Other data that the company may be collecting and generating about users and for what purpose they are collecting the data remain unknown. The opacity and secrecy of such surveillance is prone to privacy intrusion, as employees and users are often not aware that their personal data is being collected, let alone being processed for specific purpose. This has shown that our devices and apps are fundamentally able to betraying us.

 

What is the solution?

Workplace surveillance needs to be governed by strong laws and restrictions. Since employees are financially dependent to the employer, it is questionable whether employees are ever able to truly exercise informed and unambiguous consent in the workplace. The Dutch Privacy Authority, for example, has officially prohibited companies from gathering employees’ data from wearable devices, such as fitness trackers, since it is impossible to give free consent where there is a financial dependency.

Further, our understanding of what constitutes a ‘workplace’ must be clearly defined to consider workers who do not work in a physical office and receive tasks via a mobile application. There should also be a clear definition of what constitutes an “employee” in the gig economy context, which enables workers to acquire basic employment rights and protections, including to their privacy.

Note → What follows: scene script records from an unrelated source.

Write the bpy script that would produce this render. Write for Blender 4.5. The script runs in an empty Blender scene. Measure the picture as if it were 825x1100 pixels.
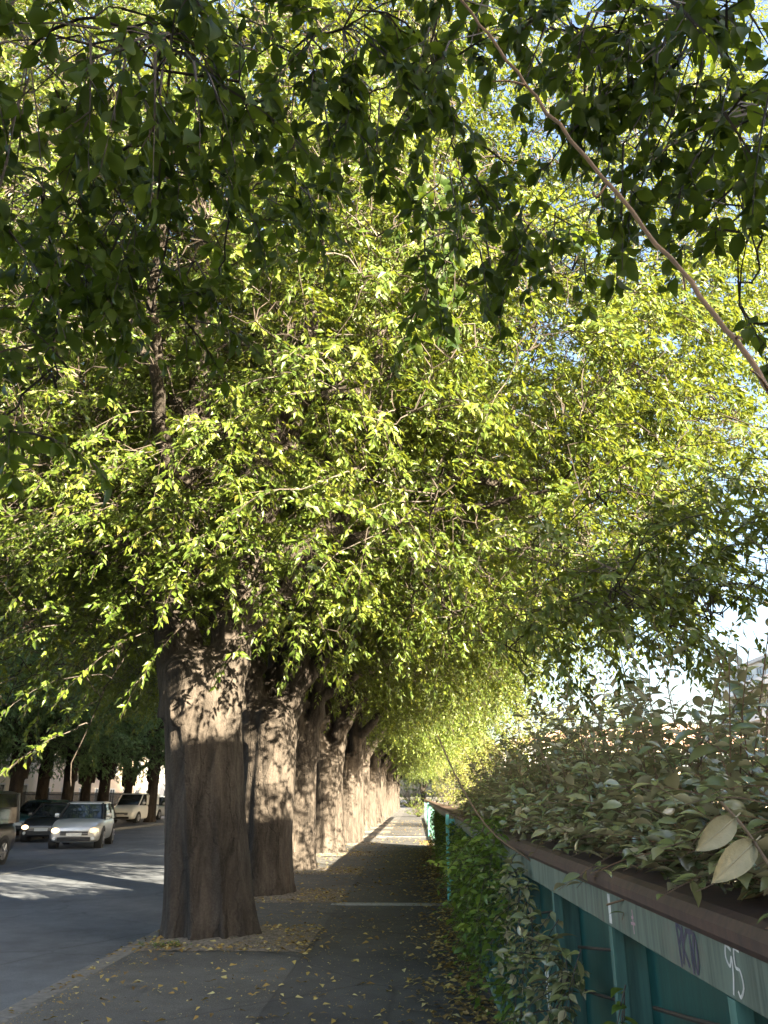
import bpy, bmesh, math, random
import numpy as np
from mathutils import Vector
R = math.radians
SC = bpy.context.scene
COL = SC.collection

# ------------------------------------------------------------------ camera numbers (design helper)
F = 830.0; HOR = 855.0; VPX = 447.0; EYE = 1.65
PITCH = math.atan((HOR-550)/F); YAW = math.atan((VPX-412.5)/(F/math.cos(PITCH)))
_h = np.array([-math.sin(YAW), math.cos(YAW), 0]); _r = np.array([math.cos(YAW), math.sin(YAW), 0])
_f = _h*math.cos(PITCH)+np.array([0, 0, math.sin(PITCH)]); _u = -_h*math.sin(PITCH)+np.array([0, 0, math.cos(PITCH)])
def at(px, py, Y):
    """world point seen at a place of the photograph, Y metres down the path"""
    d = _f+_r*(px-412.5)/F+_u*(550-py)/F
    return np.array([0, 0, EYE])+d*(Y/d[1])
def atd(px, py, dist):
    d = _f+_r*(px-412.5)/F+_u*(550-py)/F
    return np.array([0, 0, EYE])+d/np.linalg.norm(d)*dist

# ------------------------------------------------------------------ object helpers
def tag(o, label, cat, group=None):
    o['label'] = label; o['category'] = cat
    if group: o['group'] = group
    return o
def thing(name, label, cat, loc=(0, 0, 0), rz=0, group=None):
    o = bpy.data.objects.new(name, None); COL.objects.link(o)
    o.empty_display_size = 0.2
    o.location = loc; o.rotation_euler = (0, 0, rz)
    return tag(o, label, cat, group)
def link(name, me, parent=None, smooth=None):
    o = bpy.data.objects.new(name, me); COL.objects.link(o)
    if parent: o.parent = parent
    return o
def npmesh(name, V, faces, mats, matidx=None, smooth=False, attrs=None):
    """faces: list of int arrays (n,3) / (n,4)"""
    me = bpy.data.meshes.new(name)
    V = np.asarray(V, dtype=np.float32)
    faces = [np.asarray(f, dtype=np.int32) for f in faces if len(f)]
    me.vertices.add(len(V)); me.vertices.foreach_set('co', V.ravel())
    idx = np.concatenate([f.ravel() for f in faces])
    tot = np.concatenate([np.full(len(f), f.shape[1], np.int32) for f in faces])
    st = np.concatenate([[0], np.cumsum(tot)[:-1]]).astype(np.int32)
    me.loops.add(len(idx)); me.loops.foreach_set('vertex_index', idx)
    me.polygons.add(len(tot)); me.polygons.foreach_set('loop_start', st)
    for m in (mats if isinstance(mats, (list, tuple)) else [mats]): me.materials.append(m)
    if matidx is not None: me.polygons.foreach_set('material_index', np.asarray(matidx, np.int32))
    me.polygons.foreach_set('use_smooth', np.full(len(tot), smooth))
    me.update(calc_edges=True)
    for k, v in (attrs or {}).items():
        a = me.attributes.new(k, 'FLOAT', 'POINT'); a.data.foreach_set('value', np.asarray(v, np.float32))
    me.validate()
    return me
class MB:
    """collects polygons for one mesh"""
    def __init__(s): s.V = []; s.F = []; s.n = 0
    def add(s, V, Fs):
        V = np.asarray(V, float); s.V.append(V)
        for f in Fs: s.F.append(tuple(int(i)+s.n for i in f))
        s.n += len(V)
    def box(s, x0, x1, y0, y1, z0, z1):
        V = [(x0,y0,z0),(x1,y0,z0),(x1,y1,z0),(x0,y1,z0),(x0,y0,z1),(x1,y0,z1),(x1,y1,z1),(x0,y1,z1)]
        s.add(V, [(0,3,2,1),(4,5,6,7),(0,1,5,4),(1,2,6,5),(2,3,7,6),(3,0,4,7)])
    def run(s, poly, ys):
        """polygon in x,z carried along y through several stations"""
        n = len(poly); V = [(x, y, z) for y in ys for x, z in poly]; m = len(ys)
        s.add(V, [tuple(range(n)), tuple(range(m*n-1, (m-1)*n-1, -1))]+[(k*n+(i+1) % n, k*n+i, (k+1)*n+i, (k+1)*n+(i+1) % n) for k in range(m-1) for i in range(n)])
    def prism(s, poly, y0, y1):
        """polygon in x,z extruded along y"""
        n = len(poly)
        V = [(x, y0, z) for x, z in poly]+[(x, y1, z) for x, z in poly]
        s.add(V, [tuple(range(n)), tuple(range(2*n-1, n-1, -1))]+[((i+1)%n, i, n+i, n+(i+1)%n) for i in range(n)])
    def tube(s, P, rad, n=8, cap=True, wob=None):
        P = np.asarray(P, float); m = len(P); rad = np.broadcast_to(rad, (m,))
        T = np.gradient(P, axis=0); T /= np.linalg.norm(T, axis=1)[:, None]+1e-9
        ref = np.array([0.31, 0.95, 0.05]) if abs(T[:, 2]).mean() > .5 else np.array([0.05, 0.1, 1.0])
        A = np.cross(T, ref); A /= np.linalg.norm(A, axis=1)[:, None]+1e-9
        B = np.cross(T, A)
        th = np.linspace(0, 2*np.pi, n, endpoint=False)
        ring = np.cos(th)[None, :, None]*A[:, None]+np.sin(th)[None, :, None]*B[:, None]
        rr = rad[:, None, None]
        if wob is not None: rr = rr*wob[:, :, None]
        V = (P[:, None]+ring*rr).reshape(-1, 3)
        Fs = [(i*n+j, i*n+(j+1)%n, (i+1)*n+(j+1)%n, (i+1)*n+j) for i in range(m-1) for j in range(n)]
        if cap: Fs += [tuple(range(n-1, -1, -1)), tuple(range((m-1)*n, m*n))]
        s.add(V, Fs)
    def part(s, mat): return (np.concatenate(s.V), np.array([f for f in s.F if len(f) == 4]), mat, True, None)
    def mesh(s, name, mat, smooth=False, bevel=0):
        me = bpy.data.meshes.new(name)
        me.from_pydata(np.concatenate(s.V).tolist(), [], s.F)
        bm = bmesh.new(); bm.from_mesh(me)
        bmesh.ops.recalc_face_normals(bm, faces=bm.faces)
        if bevel: bmesh.ops.bevel(bm, geom=[e for e in bm.edges if e.calc_face_angle(0) > .6], offset=bevel, segments=2, affect='EDGES', profile=.6)
        bm.to_mesh(me); bm.free()
        me.polygons.foreach_set('use_smooth', np.full(len(me.polygons), smooth))
        me.materials.append(mat); me.update()
        return me
    def obj(s, name, mat, parent=None, smooth=False, bevel=0):
        return link(name, s.mesh(name, mat, smooth, bevel), parent)
def struct(o): o['kind'] = 'structure'; return o
def stuff(o): o['kind'] = 'stuff'; return o

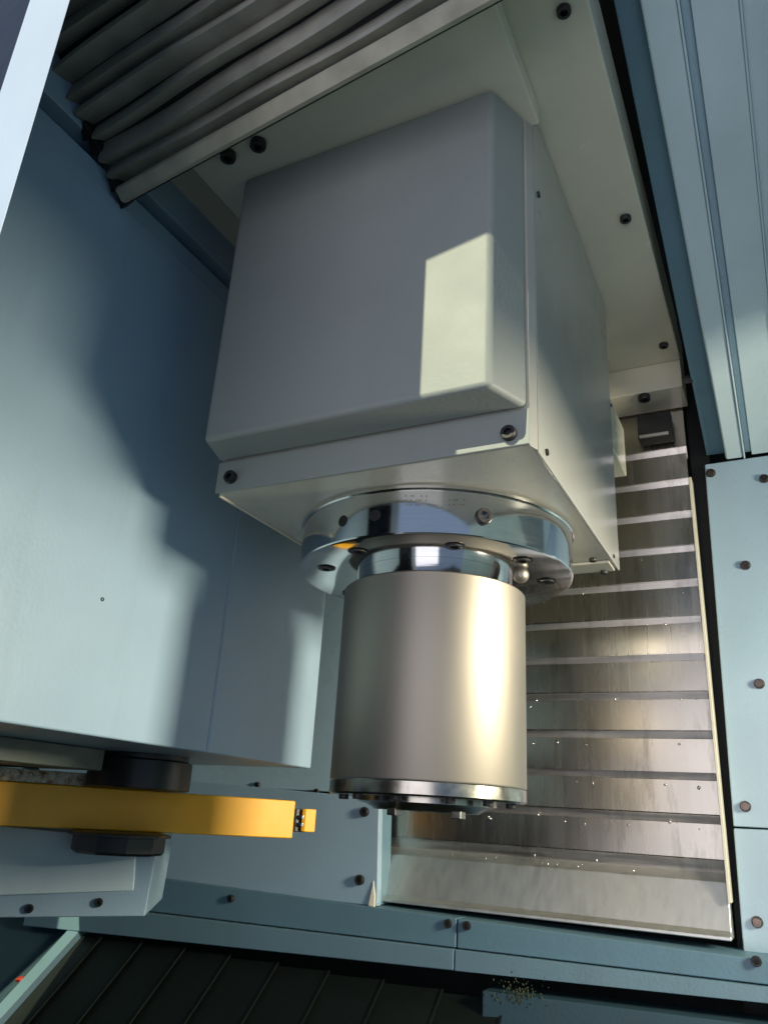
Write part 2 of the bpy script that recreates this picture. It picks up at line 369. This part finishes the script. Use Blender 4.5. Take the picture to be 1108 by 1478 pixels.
# ------------------------------------------------------------------ magazine cover (big blue box on the left)
mg = thing('magazine_cover', (-.65, .55, .047), 'large blue tool magazine housing filling the left side of the work area', 'magazine housing')
box('housing_panel', -1.05, -.5, .22, .6155, .047, .517, 'blue', mg, .002, 3)
box('housing_panel', -1.05, -.5, .6161, .806, .047, .517, 'blue', mg, .002, 3)
box('ledge_rail', -1.05, -.5040, .20, .90, .5195, .541, 'blue', mg, .002)
box('rail_groove', -1.05, -.5180, .20, .90, .5412, .5565, 'blue_dark', mg, .0008)
box('upper_panel', -1.05, -.5020, .20, .93, .557, .70, 'blue', mg, .002)
screw(mg, at(148, 865, 0, -.4999), RIGHT, .0018, name='plug', sink=.001)
box('underside_channel', -.80, -.615, .40, .60, .0265, .0465, 'grime', mg, .001)

# door post at upper left
dp = thing('door_post', (-.30, .17, -.7), 'pale blue vertical door post crossing the upper left corner', 'door post')
prism('post_face', [(-.3530, .1790), (-.3080, .1760), (-.3200, .1830), (-.3650, .1860)], -.7, 1.05, 'post', dp, .0008)
box('door_sheet', -.95, -.3545, .1830, .1860, -.7, 1.05, 'glass', dp, .0008)

# ------------------------------------------------------------------ roof bellows
bl = thing('roof_bellows', (-.31, .37, .53), 'taupe pleated bellows cover slanting across the top left above the head', 'bellows')
A0, A1 = Vector((-.493, .383, .513)), Vector((-.055, .3505, .5375))
e = (A1 - A0)
up = Vector((0, -.8, .6)); up = (up - e.normalized() * up.dot(e.normalized())).normalized(); nn = e.cross(up).normalized()
if nn.z > 0: nn = -nn                                     # points down toward the camera
s = 0.0; spans = [.0150, .018, .021, .014, .020, .017, .021, .019, .020, .018]
for k, w in enumerate(spans):
    dep = .016 + rnd.uniform(-.002, .003); sh = rnd.uniform(-.004, .004) - .0035 * k * 0
    if k == 0: prof = [(0, 0), (w * .15, .004), (w * .85, .004), (w, 0), (w, -.006), (0, -.006)]
    else: tl = rnd.uniform(.30, .62); prof = [(0, -dep), (w * tl * .55, -dep * .35), (w * tl, .0015), (w * (tl + .16), -.0012), (w * .97, -dep), (w * .9, -dep - .002), (w * (tl + .05), -.0045), (w * .08, -dep - .002)]
    bm = bmesh.new(); a = []; c = []; rows = []
    n = 14
    for j in range(n + 1):
        t = j / n; row = []
        wob = .0014 * math.sin(t * 5 + k * 1.9) + .0007 * math.sin(t * 17 + k)
        for (x, h) in prof:
            row.append(bm.verts.new(A0 + e * t + Vector((0, 0, 0)) + e.normalized() * (sh if j == 0 else 0) + up * (s + x + wob * (k > 0)) + nn * (h + wob * .6)))
        rows.append(row)
    m_ = len(prof)
    for ra, rb in zip(rows, rows[1:]):
        for i in range(m_): bm.faces.new((ra[i], ra[(i + 1) % m_], rb[(i + 1) % m_], rb[i]))
    bm.faces.new(rows[0]); bm.faces.new(rows[-1][::-1])
    obj('pleat', bm, 'cloth' if k else 'hem', bl, smooth=22)
    s += w
bm = bmesh.new(); bm_slab(bm, [A0 - e * .01 + nn * -.016, A1 + nn * -.016, A1 + up * s + nn * -.016, A0 - e * .01 + up * s + nn * -.016], -nn * .004); obj('backing_sheet', bm, 'rubber', bl)
for k, q in enumerate((.004, .020, .052, .066)):
    bm = bmesh.new(); c0 = A0 + up * q - e.normalized() * (.007) + nn * -.004
    bm_slab(bm, [c0 - up * .007 + nn * .004, c0 + e.normalized() * .010 - up * .005, c0 + e.normalized() * .008 + up * .008, c0 + up * .006 - nn * .003], -nn * .010); obj('end_clip', bm, 'black', bl, .001)

# unseen header added and skewed so its edge cuts the sun above the head
hb = thing('sun_cut_header', (-.3, .08, .67), 'unseen blue header bar added overhead to cut the sun', 'added header')
prism('header_bar', [(-.56, .02), (.45, .2826), (.45, .242), (-.56, -.02)], .702, .74, 'blue', hb, .001)
prism('header_panel', [(-.56, .019), (.45, .2816), (.45, .262), (-.56, .0)], .741, 1.10, 'blue', hb, .001)

# ------------------------------------------------------------------ tool change arm
ta = thing('tool_change_arm', (-.55, .582, -.03), 'yellow tool change arm on a black hub under the magazine housing', 'tool changer')
F = [(-.752, .47), (-.708, .546), (-.635, .670), (-.528, .824)]
Bk = [(-.575, .850), (-.66, .745), (-.74, .64), (-.86, .53)]
prism('arm', F + Bk, -.0295, .0115, 'yellow', ta, .0015, 2).data.set_sharp_from_angle(angle=math.radians(2))
prism('caked_edge', [(-.750, .480), (-.709, .552), (-.638, .668), (-.66, .69), (-.80, .56)], .0118, .0245, 'caked', ta, .0012)
HX, HY = -.55 * 1.03, .583 * 1.03
HX, HY = -.588, .640
lathe('upper_hub', [(.050, .0118), (.0535, .013), (.0535, .040), (.049, .042), (.049, .0465)], HX - .035, HY + .022, 'black', ta, 48)
hub = lathe('lower_hub', [(.046, -.0298), (.051, -.0310), (.051, -.0335), (.046, -.0340), (.046, -.0475), (.043, -.0500), (.02, -.0500)], HX - .035, HY + .008, 'black', ta, 10, 20)
gx, gy = -.520, .833
prism('gripper_block', [(-.538, .822), (-.527, .8255), (-.519, .838), (-.531, .842)], -.022, .003, 'black', ta, .0010)
prism('gripper_finger', [(-.5205, .8278), (-.5160, .8290), (-.509, .8410), (-.5125, .8420)], -.0215, .0035, 'yellow', ta, .0010)
for z in (-.006, -.014): prism('gripper_pin', [(-.5265, .8245), (-.519, .8270), (-.514, .834), (-.522, .836)], z - .002, z + .002, 'collar', ta, .0005)
screw(ta, (-.560, .7775, -.012), (.84, -.54, 0), .004) if False else None

# ------------------------------------------------------------------ guard box below the arm
gd = thing('lower_guard', (-.68, .65, -.10), 'pale guard box with a flanged end below the yellow arm at left', 'guard box')
bm = bmesh.new()
ga, gb = Vector((-.80, .547, 0)), Vector((-.622, .672, 0)); back = Vector((-.10, .14, 0))
def lerp(a, c, t): return a + (c - a) * t
pts = [ga + Vector((0, 0, -.102)), gb + Vector((.001, .006, -.0855)), gb + Vector((0, 0, -.036)), ga + Vector((0, 0, -.028))]
bm_slab(bm, pts, back); obj('guard_front', bm, 'bright', gd, .0015)
bm = bmesh.new(); ga2, gb2 = ga + Vector((-.004, .006, 0)), gb + Vector((.0125, .0155, 0))
bm_slab(bm, [ga2 + Vector((0, 0, -.120)), gb2 + Vector((0, 0, -.1085)), gb2 + Vector((.002, .002, -.0300)), ga2 + Vector((0, 0, -.028))], back * .95); o = obj('guard_flange', bm, 'blue', gd, .0015)
nf = Vector(((gb2 - ga2).y, -(gb2 - ga2).x, 0)).normalized()
for t, z in ((.80, -.0975), (.52, -.1060)): screw(gd, lerp(ga2, gb2, t) + Vector((0, 0, z)), nf, .0042)

# ------------------------------------------------------------------ back panels left of the way cover
bp = thing('back_panel', (-.7, .98, -.10), 'blue lower back panel with two screws left of the way cover', 'metal panel')
bm = bmesh.new(); bm_slab(bm, [(-1.15, .98, -.112), (-.4925, .98, -.106), (-.4980, .98, .0225), (-1.15, .98, .046)], (0, .012, 0)); obj('panel_sheet', bm, 'blue', bp, .0015)
bm = bmesh.new(); bm_slab(bm, [(-.4955, .9925, -.105), (-.4945, 1.02, -.105), (-.4985, 1.02, .022), (-.4995, .9925, .022)], (-.003, 0, 0)); obj('panel_return', bm, 'blue_dark', bp)
bm = bmesh.new(); bm_slab(bm, [(-.5035, .976, -.106), (-.4945, .9765, -.107), (-.4955, .9775, -.094), (-.4995, .979, -.076)], (0, .003, 0)); obj('bent_corner', bm, 'trim', bp, .0008)  # ivory instead of the panel's blue: sunlit brightness put into the colour
for q in ((527, 1172), (520, 1270)): screw(bp, at(*q, 1, .9799), FRONT, .0062)
ub = thing('upper_back_panel', (-.6, 1.0, .03), 'bright pale upright back panel between the magazine housing and spindle', 'metal panel')
box('panel_sheet', -1.15, -.4985, .985, 1.0, .028, .70, 'pale', ub, .0015)
for q in ((457, 1143), (500, 1141), (372, 1133)): screw(ub, at(*q, 1, .9849), FRONT, .0042)

# ------------------------------------------------------------------ beam across the bottom
be = thing('base_beam', (-.3, .98, -.15), 'long blue base beam running under the way cover', 'base beam')
def beam_piece(name, xa, za0, za1, xb, zb0, zb1, y0, th, mat, bev=.0015):
    bm = bmesh.new(); bm_slab(bm, [(xa, y0, za0), (xb, y0, zb0), (xb, y0, zb1), (xa, y0, za1)], (0, th, 0)); return obj(name, bm, mat, be, bev)
def lz(x, zl, zr): return zl + (zr - zl) * (x + .96) / .90
XJ = at(661, 1365, 1, .98).x
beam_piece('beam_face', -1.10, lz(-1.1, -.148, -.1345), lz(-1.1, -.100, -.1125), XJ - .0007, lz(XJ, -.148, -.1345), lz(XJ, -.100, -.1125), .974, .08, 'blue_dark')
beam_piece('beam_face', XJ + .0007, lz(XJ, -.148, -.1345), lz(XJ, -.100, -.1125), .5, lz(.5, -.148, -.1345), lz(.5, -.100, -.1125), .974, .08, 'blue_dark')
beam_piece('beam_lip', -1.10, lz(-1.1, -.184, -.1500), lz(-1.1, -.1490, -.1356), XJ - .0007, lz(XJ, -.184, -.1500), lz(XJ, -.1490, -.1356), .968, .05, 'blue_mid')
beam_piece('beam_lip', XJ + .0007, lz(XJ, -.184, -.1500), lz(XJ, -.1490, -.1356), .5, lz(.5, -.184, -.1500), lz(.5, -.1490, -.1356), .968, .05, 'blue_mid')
for q in ((647, 1333), (674, 1336), (334, 1297), (1091, 1387)): screw(be, at(*q, 1, .9739), FRONT, .0050)

# ------------------------------------------------------------------ sloping chip chute with overlapping plates
ch = thing('chip_chute', (-.7, .75, -.4), 'dark oily ribbed chute of overlapping plates sloping down below the beam', 'chip chute')
t40 = math.tan(math.radians(40)); cn = Vector((0, -math.sin(math.radians(40)), math.cos(math.radians(40))))
def cp(x, y, o=0): return Vector((x, y, -.190 + t40 * (y - .98))) + cn * o
xs = [-.9815, -.9430] + [-.8665 + .0772 * k for k in range(12)]
for k in range(len(xs) - 1):
    bm = bmesh.new(); bm_slab(bm, [cp(xs[k] - .002, .62, -.001), cp(xs[k + 1] + .004, .62, .0045), cp(xs[k + 1] + .004, .982, .0045), cp(xs[k] - .002, .982, -.001)], -cn * .0012)
    obj('chute_plate', bm, 'chute', ch)
    bm = bmesh.new(); bm_slab(bm, [cp(xs[k + 1] + .002, .62, .0060), cp(xs[k + 1] + .0045, .62, .0060), cp(xs[k + 1] + .0045, .982, .0060), cp(xs[k + 1] + .002, .982, .0060)], -cn * .0014); obj('plate_edge', bm, 'chute', ch)
ce = thing('chute_border', (-1.0, .9, -.25), 'blue steel border strip along the left edge of the chute', 'edge strip')
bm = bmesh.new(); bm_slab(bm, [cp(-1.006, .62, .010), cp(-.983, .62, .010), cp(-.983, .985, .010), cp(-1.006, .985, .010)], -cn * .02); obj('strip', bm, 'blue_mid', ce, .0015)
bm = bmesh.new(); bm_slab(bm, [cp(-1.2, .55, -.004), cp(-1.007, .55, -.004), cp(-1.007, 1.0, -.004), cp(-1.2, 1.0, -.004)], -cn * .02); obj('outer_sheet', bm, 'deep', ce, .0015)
bm = bmesh.new(); bmesh.ops.create_icosphere(bm, subdivisions=2, radius=.007, matrix=Matrix.Translation(cp(-1.016, .913, .002)) @ Matrix.Diagonal((1.3, .8, .6, 1)))
for v in bm.verts: v.co += Vector((rnd.uniform(-.0015, .0015),) * 3)
tag(obj('plastic_scrap', bm, 'red'), 'small red plastic scrap lying left of the chute border', 'scrap')
lb = thing('lower_bracket', (-.25, .98, -.19), 'blue bracket coloured dark for the shade below the right end of the base beam', 'bracket')
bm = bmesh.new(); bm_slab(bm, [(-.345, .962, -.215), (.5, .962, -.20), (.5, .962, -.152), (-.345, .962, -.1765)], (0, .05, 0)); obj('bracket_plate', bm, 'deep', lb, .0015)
bm = bmesh.new()
for k in range(130):
    p = at(745 + rnd.gauss(0, 18), 1434 + rnd.gauss(0, 9), 1, .9615); sz = rnd.uniform(.0005, .0014)
    bmesh.ops.create_icosphere(bm, subdivisions=1, radius=sz, matrix=Matrix.Translation(p) @ Matrix.Diagonal((1, .5, rnd.uniform(.6, 1.6), 1)))
tag(obj('coolant_residue', bm, 'residue', smooth=60), 'yellow green coolant residue clinging below the base beam', 'residue', None, 'stuff')
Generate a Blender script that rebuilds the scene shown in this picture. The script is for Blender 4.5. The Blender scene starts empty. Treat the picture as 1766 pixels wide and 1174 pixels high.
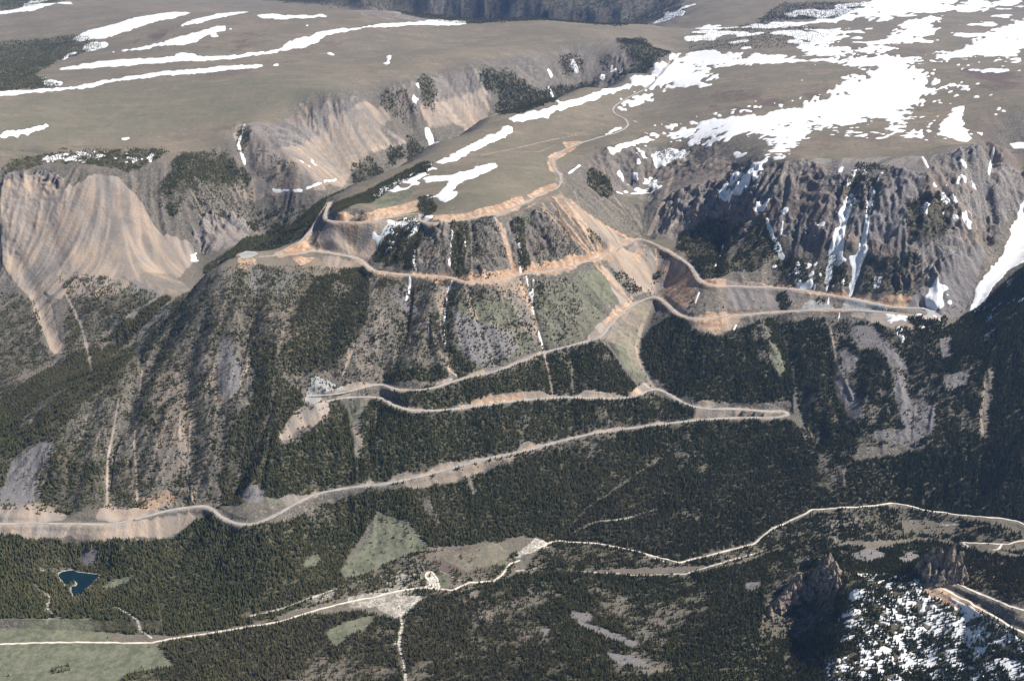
import bpy, math, random
import numpy as np
from mathutils import Vector

# ------------------------------------------------------------------ camera, sky, sun, exposure
C = bpy.context.scene.collection
SC = bpy.context.scene
CAM_Z = 1600.0
PITCH = math.radians(23.0)
FPX = 1717.0                     # focal length in photo pixels (photo 1766 x 1174)
cam_data = bpy.data.cameras.new('camera')
cam_data.sensor_width = 36.0
cam_data.lens = 36.0 * FPX / 1766.0
cam_data.clip_start = 1.0
cam_data.clip_end = 60000.0
cam = bpy.data.objects.new('camera', cam_data)
cam.location = (0, 0, CAM_Z)
cam.rotation_euler = (math.radians(90.0) - PITCH, 0, 0)
C.objects.link(cam)
SC.camera = cam

SUN_EL, SUN_AZ = math.radians(44.0), math.radians(88.0)     # azimuth from +y (far) towards +x (right)
sun_vec = Vector((math.sin(SUN_AZ) * math.cos(SUN_EL), math.cos(SUN_AZ) * math.cos(SUN_EL), math.sin(SUN_EL)))
world = bpy.data.worlds.new('World')
SC.world = world
world.use_nodes = True
wn = world.node_tree.nodes
wl = world.node_tree.links
sky = wn.new('ShaderNodeTexSky')
sky.sky_type = 'NISHITA'
sky.sun_disc = False
sky.sun_elevation = SUN_EL
sky.sun_rotation = SUN_AZ
sky.altitude = 2500
sky.air_density = 1.0
sky.dust_density = 0.6
wl.new(sky.outputs[0], wn['Background'].inputs['Color'])
wn['Background'].inputs['Strength'].default_value = 0.06
sd = bpy.data.lights.new('sun', 'SUN')
sd.energy = 5.0
sd.angle = math.radians(0.5)
sd.color = (1.0, 0.95, 0.88)
sun = bpy.data.objects.new('sun', sd)
sun.rotation_euler = (-sun_vec).to_track_quat('-Z', 'Y').to_euler()
sun.location = (0, 0, 3000)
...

Since the data that is generated by employees can be essential for the foundation of certain gig economy businesses, the capitalistic approach of data collection should be strictly regulated and controlled. The data that is generated, for what purpose, why is it necessary, and how the data processing will be conducted should be clearly disclosed to the employee. This includes all data that derives from devices and services. Furthermore, employees and regulators should be able to challenge data-driven judgements about them, in particular when these are used to inform consequential decisions about them.